Use of Gothic language in Spain

OSCAR HERRERA duke.co at SBCGLOBAL.NET
Sun Jul 29 06:18:06 UTC 2007


i think most of german tribes back then were probably illiterate and there is hardly any history to says they wrote subject matters in their own languages though they probably did, so there is more history in the unknowst arena.....oscar

ualarauans <ualarauans at yahoo.com> wrote:          --- In gothic-l at yahoogroups.com, "llama_nom" <600cell at ...> wrote:
>
> 
> 1. Leo Wiener: Commentary to the Germanic Laws and Medieval 
Documents:
> "In Spain the Gothic language existed as late as the year 1091, 
for it
> was in that year prohibited by a decree of the Synod of 
Leon." "'Et
> interfuit etiam Renerius legatus, et Romanae ecclesiae Cardinalis,
> ibidemque celebrato concilio cum Bernardo Toletano primate, multa 
de
> officijs ecclesiae statuerunt, et etiam de caetero omnes scriptores
> omissa litera Toletana, quam Gulfilas Gothorum Episcopus adinuenit,
> Gallicis literis vterentur,' Roderici Toletani (Rodrigo Ximenes)
> Chronicon, lib, VI, cap. XXX. See Hefele, Conciliengeschichte, 2nd
> ed., vol. V, p. 201. The assertion made somewhere that the 
reference
> is to a calligraphy and not to the Gothic language is without any
> foundation, for the Gothic alphabet was never used for anything but
> Gothic." Admittedly Wiener expresses some eccentric views 
elsewhere
> in this book and disputes the generally accepted chronology of the
> surviving Gothic manuscripts, but I'd be curious to know what 
people
> make of this quote. Of course, even if this does indicate the
> survival of the Gothic written language, it doesn't necessarily 
mean
> that it was still spoken.

It's very difficult, though tempting, to think that Gothic was 
spoken up to the 11th century. My first impression of the quote is 
that it says about a single letter (litera Toletana vs. Gallicis 
literis) which had been borrowed from the Gothic (or maybe some 
other forgotten alphabet) into the mode of writing of Iberian 
scribes. It could be the letter for þ, for example. Like Old English 
scribes who retained several runic letters (þ and w, if I remember 
right) in the Latin-based alphabet of their manuscripts.

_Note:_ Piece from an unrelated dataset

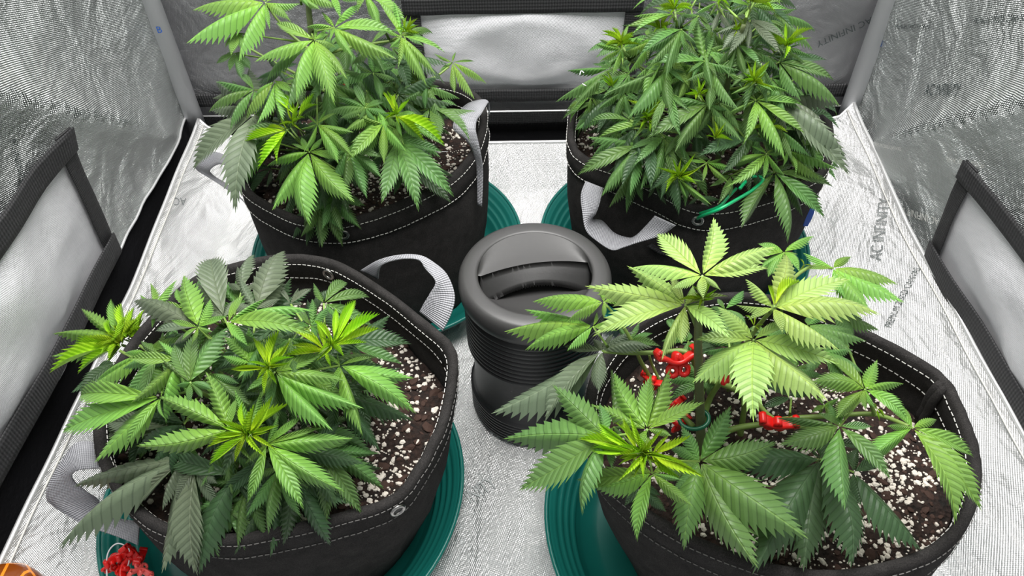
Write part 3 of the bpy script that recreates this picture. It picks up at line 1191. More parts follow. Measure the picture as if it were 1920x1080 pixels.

> 2. Tabula gentes, 550. I'd be interested to know more about this
> document and the context of the term Valagothi. Is it used 
anywhere
> else in texts of this time and place? Is the prefix Vala- used
> elsewhere in a similar context? Is linguistic 'Romanisation' the 
only
> possible interpretation? The Valagothi also are named in the 
Historia
> Brittonum, in a passage tracing the supposed descent of 
contemporary
> peoples from the Hebrew patriarchs of the Bible, I:17: "Armenon 
autem
> habuit quinque filios: Gothus, Valagothus, Gebidus, Burgundus,
> Longobardus. [...]. ab Armenone autem quinque: Gothi, Valagothi,
> Gebidi, Burgundi, Longobardi." This text may go back to the 11th 
c.,
> although it has traditionally been attributed to Nennius, d. 809.

There was a name Valgautr which Cleasby-Vigfusson lead back to val-
"Roman", not to val "slain". I don't know if it's relevant here.

[...]
> 8. Placenames. A complex issue, obviously. It seems that there 
are
> placenames in Iberia and France attributed to the Goths, but we
> haven't come to any agreement about what their distribution might 
show
> about how long the language survived. We might have to consider 
that
> naming traditions could have outlasted the Gothic language, and 
that
> placenames could have been formed by analogy with other placenames
> using Gothic elements, even by Romance speakers. Compare the use 
of
> -ville as a suffix in US placenames.

The city of Burgos – is it a Gothic name (baurgs)?